Geralt wields a sword and axe as soldiers attack him on each side in a fight scene from The Witcher season 3

Photo: Susan Allnutt/Netflix

The decision to divide The Witcher season 3 into two uneven parts is baffling in retrospect, one that highlights a structural flaw present from the very beginning of the season. The Witcher season 3 is constructed to obscure the identity of the master manipulator at the heart of the conflict that explodes in Part 2, and the narrative contorts to accommodate the writers’ desire to deliver a surprise. As a result, the characters suffer — never feeling like they have agency as they are pushed along the Continent to be where they need to be for the fireworks.

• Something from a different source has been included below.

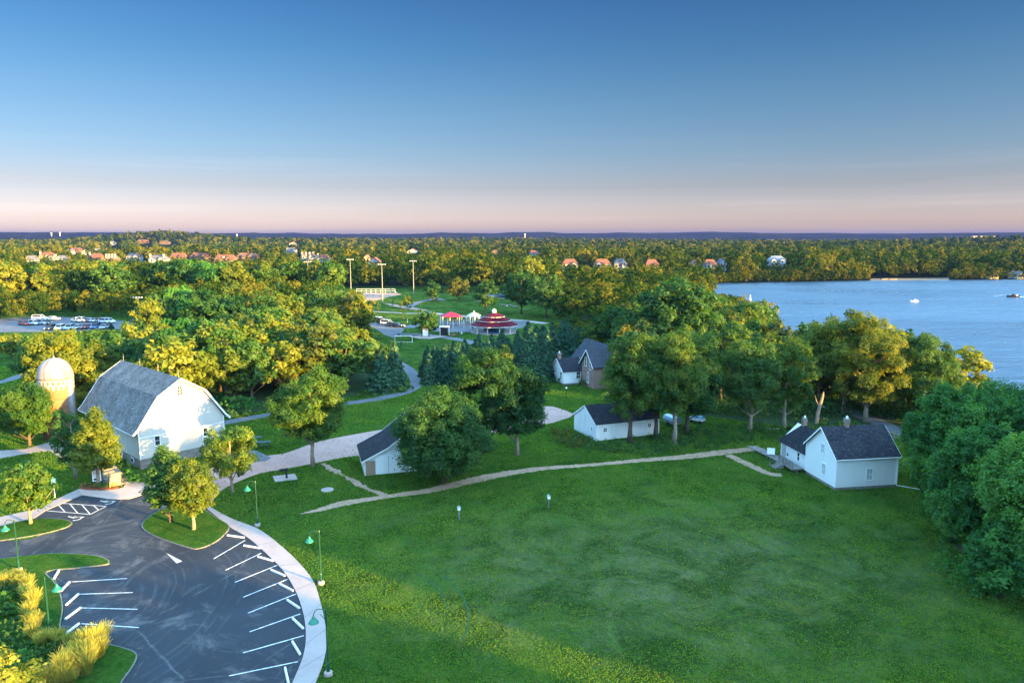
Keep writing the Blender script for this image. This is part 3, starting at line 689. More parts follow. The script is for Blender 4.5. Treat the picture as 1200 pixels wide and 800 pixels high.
def make_tree_meshes(seed, H, Wd, crown_base=0.25, leaf=0.24, k=46, density=0.62, mat='leaf', shape='round', bark='bark', lean=0.0, limbs=14, multi=1, droop=0.0, tr=None):
    zb = H * crown_base; rz = (H - zb) / 2; zc = zb + rz
    cl = clumps(seed, Wd / 2, rz, zc, k, shape)
    V, Fq, T = foliage(seed, cl, leaf, density, droop=droop)
    # fit the crown to the wanted height and width
    if lean: V[:, 0] += lean * V[:, 2]
    top = np.percentile(V[:, 2], 99.9); V[:, 2] = zb * 0.6 + (V[:, 2] - zb * 0.6) * ((H - zb * 0.6) / (top - zb * 0.6))
    wx = (np.percentile(V[:, 0], 99.7) - np.percentile(V[:, 0], 0.3)) ; V[:, :2] *= Wd / wx
    cl2 = [(np.array([c[0] * Wd / wx, c[1] * Wd / wx, zb * 0.6 + (c[2] - zb * 0.6) * ((H - zb * 0.6) / (top - zb * 0.6))]), q) for c, q in cl]
    crown = np_mesh('crown', V, Fq, M[mat], T)
    tk = trunk_mesh(seed, H * 0.82, tr or (0.018 * H + 0.05), cl2, zb * 0.9, M[bark], lean, limbs, multi)
    return crown, tk
def plant_tree(name, crown, trunk, x, y, z=0.0, rz=0.0, s=(1, 1, 1), label='', cat='tree', group=None):
    e = empty(name, (x, y, z), rz, label, cat, group); e.scale = s
    link(bpy.data.objects.new('trunk', trunk), e); link(bpy.data.objects.new('crown', crown), e)
    return e
def spruce_mesh(seed, H, Wd, leaf=0.3, nl=30):
    r = np.random.default_rng(seed); Ps, Ns = [], []
    T = []
    for i in range(nl):
        t = i / nl; z = H * (0.06 + 0.92 * t); R = Wd / 2 * (1 - t) ** 0.85 * r.uniform(0.82, 1.1) + 0.1
        nb = int(7 + 9 * (1 - t)); a0 = r.uniform(0, 6.28)
        for kx in range(nb):
            a = a0 + 2 * math.pi * kx / nb + r.normal() * 0.15; Rb = R * r.uniform(0.75, 1.12)
            n = max(4, int(26 * Rb / 1.6)); tt = r.uniform(0.1, 1, n) ** 0.8
            w = 0.34 * Rb * (1 - tt) + 0.12
            dx = tt * Rb; lat = r.uniform(-1, 1, n) * w
            p = np.stack([math.cos(a) * dx - math.sin(a) * lat, math.sin(a) * dx + math.cos(a) * lat, z - 0.28 * dx - 0.12 * np.abs(lat) + r.normal(size=n) * 0.06 + 0.1 * tt * tt * Rb], 1)
            Ps.append(p); Ns.append(unit(np.stack([math.cos(a) * np.full(n, 0.5), math.sin(a) * np.full(n, 0.5), np.ones(n)], 1) + 0.6 * r.normal(size=(n, 3))))
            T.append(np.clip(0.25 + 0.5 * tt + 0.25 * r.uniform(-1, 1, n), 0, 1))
    P, Nn, T = np.concatenate(Ps), np.concatenate(Ns), np.concatenate(T)
    V, Fq = cards(P, Nn, leaf, r)
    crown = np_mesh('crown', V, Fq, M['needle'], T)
    b = MB(); b.tube([(0, 0, -0.05), (0, 0, H * 0.5), (0, 0, H * 0.97)], [0.02 * H + 0.05, 0.012 * H, 0.02], 7)
    tm = bpy.data.meshes.new('trunk'); tm.from_pydata(b.v, [], b.f); tm.materials.append(M['bark'])
    return crown, tm

# single trees one can point at: base px, top px, crown width px, ...
NEAR = [
 (200, 612, 521, 54, dict(mat='leaf_dark', k=44, crown_base=.16, shape='cone'), 'dark green leafy tree at the back of the kerbed grass island'),
 (227, 621, 537, 58, dict(mat='leaf_yellow', k=46, crown_base=.24, bark='pale_bark'), 'sunlit yellow-green tree in front on the kerbed grass island'),
 (36, 614, 544, 60, dict(mat='leaf', k=44, crown_base=.26, bark='pale_bark'), 'small round tree on the grass strip by the green entrance lamp'),
 (116, 571, 477, 56, dict(mat='leaf_yellow', k=50, crown_base=.17, shape='cone', bark='pale_bark'), 'bright cone-shaped tree behind the flower bed and notice boards'),
 (89, 560, 480, 44, dict(mat='leaf_dark', k=36, crown_base=.2, bark='pale_bark'), 'narrow dark tree just left of the cone-shaped tree by the barn'),
 (35, 522, 448, 72, dict(mat='leaf', k=50, crown_base=.18), 'wide dark tree with golden top standing left of the silo'),
 (272, 577, 500, 62, dict(mat='leaf', k=44, crown_base=.24, bark='pale_bark'), 'young tree with pale trunk at the right front corner of the barn'),
 (367, 546, 432, 86, dict(mat='leaf', k=52, crown_base=.30, shape='vase', bark='pale_bark'), 'tall lone tree with golden top beside the gravel drive'),
 (519, 566, 455, 114, dict(mat='leaf_dark', k=75, crown_base=.10, leaf=.27), 'very broad full tree hiding the right end of the dark-roofed shed'),
 (567, 530, 409, 78, dict(mat='leaf_dark', k=56, crown_base=.16), 'tall tree with small golden tip behind the broad tree by the trail'),
 (606, 533, 428, 74, dict(mat='leaf_dark', k=56, crown_base=.20, bark='pale_bark'), 'tall dark tree with pale trunk foot between the trail and gravel drive'),
 (738, 518, 391, 74, dict(mat='leaf', k=54, crown_base=.22, limbs=18), 'leaning twin-stemmed tree before the long white outbuilding'),
 (768, 513, 394, 84, dict(mat='leaf_dark', k=50, crown_base=.26), 'dark-trunked tree before the right end of the long outbuilding'),
 (790, 520, 390, 84, dict(mat='leaf', k=50, crown_base=.28, bark='pale_bark'), 'pale-trunked tree just right of the long outbuilding'),
 (805, 508, 384, 84, dict(mat='leaf_dark', k=54, crown_base=.20), 'spreading tree left of the small white cart'),
 (879, 507, 398, 76, dict(mat='leaf_dark', k=50, crown_base=.22, bark='pale_bark', limbs=20), 'dark forked tree at the brush edge right of the white cart'),
 (843, 480, 372, 70, dict(mat='leaf', k=50, crown_base=.25), 'full green tree behind the small white cart'),
 (919, 503, 396, 66, dict(mat='leaf', k=46, crown_base=.22, bark='pale_bark'), 'slim tree with lit pale trunk behind the cabin wing'),
 (988, 484, 364, 80, dict(mat='leaf_yellow', k=50, crown_base=.22, bark='pale_bark', limbs=22, tr=.3), 'tall loose cottonwood with lit trunk behind the cabin chimney'),
 (1014, 494, 368, 78, dict(mat='leaf_yellow', k=54, crown_base=.16, bark='pale_bark', limbs=22), 'tall golden cottonwood at the right of its pair behind the cabin roof'),
 (958, 478, 384, 60, dict(mat='leaf', k=40, crown_base=.30), 'green tree behind the broken trunk'),
 (1077, 496, 391, 78, dict(mat='leaf_dark', k=52, crown_base=.12), 'dark round oak at the lake edge right of the cottonwoods'),
 (1104, 602, 448, 96, dict(mat='leaf_willow', k=75, crown_base=.08, leaf=.27), 'big green tree nearest to the cabin at the head of the right-hand thicket'),
 (1163, 590, 447, 120, dict(mat='leaf_willow', k=80, crown_base=.08, leaf=.27), 'tall broad tree at the top of the right-hand thicket'),
 (1218, 610, 455, 130, dict(mat='leaf_willow', k=80, crown_base=.08, leaf=.27), 'tall tree of the thicket cut by the right picture edge, gold at its tip'),
 (1150, 650, 497, 120, dict(mat='leaf_willow', k=80, crown_base=.08, leaf=.26), 'bulging green tree in the middle front of the right-hand thicket'),
 (1208, 690, 508, 140, dict(mat='leaf_willow', k=85, crown_base=.06, leaf=.25), 'nearest big tree at the lower end of the right-hand thicket'),
 (1128, 648, 565, 66, dict(mat='leaf_willow', k=40, crown_base=.05), 'lower bushy tree at the lawn edge under the right-hand thicket'),
 (1098, 560, 470, 62, dict(mat='leaf_willow', k=50, crown_base=.02), 'rounded green tree filling the thicket just above the lawn corner by the cabin'),
 (1172, 700, 610, 90, dict(mat='leaf_willow', k=50, crown_base=.02), 'low spreading tree at the foot of the right-hand thicket'),
 (1125, 600, 500, 90, dict(mat='leaf_willow', k=60, crown_base=.02), 'middle tree of the thicket between the cabin side tree and the bulging one'),
 (1102, 625, 548, 44, dict(mat='leaf_willow', k=36, crown_base=.02), 'small bushy tree at the left foot of the thicket near the lawn'),
 (112, 476, 398, 70, dict(mat='leaf_yellow', k=50, crown_base=.12), 'golden bushy tree between the silo and the barn roof'),
 (72, 482, 389, 78, dict(mat='leaf_yellow', k=60, crown_base=.10), 'golden tall tree directly behind the silo dome'),
 (14, 420, 390, 29, dict(mat='leaf_yellow', k=36, crown_base=.2, leaf=.3), 'small round golden tree on the lawn at the left edge'),
 (500, 393, 362, 30, dict(mat='leaf_dark', k=30, crown_base=.15, leaf=.3), 'dark tree beside the white kiosk slab near the playground'),
 (570, 373, 328, 30, dict(mat='leaf_dark', k=30, crown_base=.25, leaf=.35), 'dark tree with visible trunk on the far lawn behind the carousel'),
 (538, 352, 324, 26, dict(mat='leaf_far', k=30, crown_base=.15, leaf=.4), 'rounded tree with golden shoulder on the far lawn'),
 (508, 352, 328, 24, dict(mat='leaf_dark', k=26, crown_base=.15, leaf=.4), 'rounded dark tree left of its gold-shouldered neighbour on the far lawn'),
 (478, 363, 346, 14, dict(mat='leaf_yellow', k=20, crown_base=.1, leaf=.35), 'bright yellow little tree by the ball field path'),
 (414, 362, 338, 30, dict(mat='leaf_yellow', k=30, crown_base=.08, leaf=.35), 'golden bushy tree at the corner of the ball field'),
 (611, 368, 318, 48, dict(mat='leaf_dark', k=44, crown_base=.25, leaf=.38), 'big dark spreading tree over the far picnic area'),
 (640, 372, 322, 44, dict(mat='leaf_dark', k=40, crown_base=.22, leaf=.38), 'big dark tree at the right end of the far picnic area'),
 (795, 437, 326, 88, dict(mat='leaf_dark', k=70, crown_base=.2, leaf=.32), 'tallest dark tree standing above the wood left of the lake'),
]
placed = []                                 # (x, y, r) kept clear of random trees
for k, (bx, by, ty, wpx, kw, lab) in enumerate(NEAR):
    x, y, _ = G(bx, by); H = height_at(bx, by, ty); Wd = wpx * y / (F_PX * 0.985)
    kw = dict(kw); near_ = y < 115; kw['leaf'] = (.105 if near_ else .16) if y < 150 else kw.get('leaf', .22); kw['k'] = int(kw['k'] * (1.55 if near_ else 1.2)); kw['crown_base'] = max(.02, kw['crown_base'] - .08)
    crown, tk = make_tree_meshes(100 + k * 7, H, Wd, **kw)
    plant_tree('tree', crown, tk, x, y, 0, 0, (1, 1, 1), lab)
    placed.append((x, y, Wd * 0.42))

# protos for woods
PROTO = []
for i, (mt, kk) in enumerate([('leaf', 44), ('leaf_yellow', 44), ('leaf_dark', 46), ('leaf', 40), ('leaf_dark', 40), ('leaf_far', 42), ('leaf_yellow', 38), ('leaf_willow', 42)]):
    PROTO.append(make_tree_meshes(900 + i * 13, 12, [9, 8.5, 10, 8, 9.5, 9, 7, 10][i], [.12, .12, .08, .15, .1, .1, .08, .1][i], .30, kk, .55, mt, ['round', 'round', 'round', 'vase', 'round', 'round', 'cone', 'round'][i], 'bark', limbs=8))
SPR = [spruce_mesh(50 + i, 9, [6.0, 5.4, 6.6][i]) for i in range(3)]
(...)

What might have served the season better is a little bit of Hitchcockian suspense, showing the viewers the threat (which book readers knew was coming all along) from the very start, and watching as its characters were ensnared in a trap they were oblivious to. Instead, we end up with a show that jumbles motivations, locations, and conflicts for the sake of a reveal that makes a second viewing worse instead of enhancing it.

As the credits roll on season 3, it’s difficult to articulate what kind of show The Witcher is anymore. It’s a show trapped in narrative inertia, still capable of delivering fantasy fun — Ciri (Freya Allan) finally gets the spotlight after spending most of the season in hiding, and part 2’s better moments focus on what she’s up to — but there seems to be an unwillingness from the show’s creative team to change its approach, as one episode after another continues to cram tangles of knotty plotting into too few episodes. The Witcher is suffocating itself, and it doesn’t have to.

In season 4 Geralt will get a new face thanks to the magic of television recasting, as Henry Cavill steps away and makes way for Liam Hemsworth to replace him. It’s a good opportunity for The Witcher to reset. It needs to — because it’s also a good opportunity for viewers to leave.